Basic Concept: When a storage misconfiguration leads to data exposure, the question is which encryption type would have protected the confidentiality of data stored in that misconfigured storage. The three states of data — at rest, in transit, and in use — each require different encryption mechanisms. CompTIA SecAI+ Study Guide covers encryption states and their applicability to AI data protection.
Why D is Correct: Encryption at rest protects data stored in databases, file systems, and storage media by encrypting it so that even if unauthorized parties gain access to the storage through a misconfiguration, the data remains unreadable without the decryption key. Since the exposure resulted from a storage misconfiguration that allowed access to stored data, encryption at rest would have maintained confidentiality of the customer information despite the misconfiguration granting storage access.
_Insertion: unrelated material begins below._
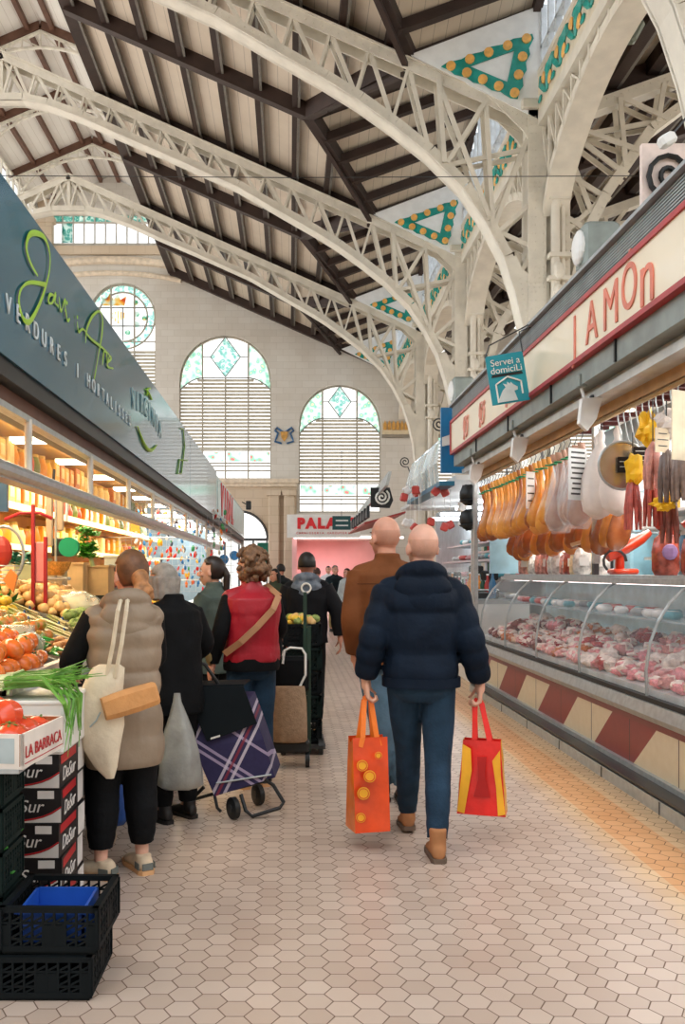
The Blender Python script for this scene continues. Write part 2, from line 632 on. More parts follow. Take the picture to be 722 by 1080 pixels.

Why A is Wrong: Model encryption specifically protects AI model weights and parameters from unauthorized access. It does not protect customer data stored in databases or data stores associated with the AI system.
Why B is Wrong: Encryption in transit protects data moving between components over networks. It does not protect data stored at rest in misconfigured storage that is accessed directly rather than over a network connection.
Why C is Wrong: Encryption in use (homomorphic encryption or confidential computing) protects data while it is being actively processed in memory. It addresses runtime processing security, not the confidentiality of data stored in misconfigured storage that is not currently being processed.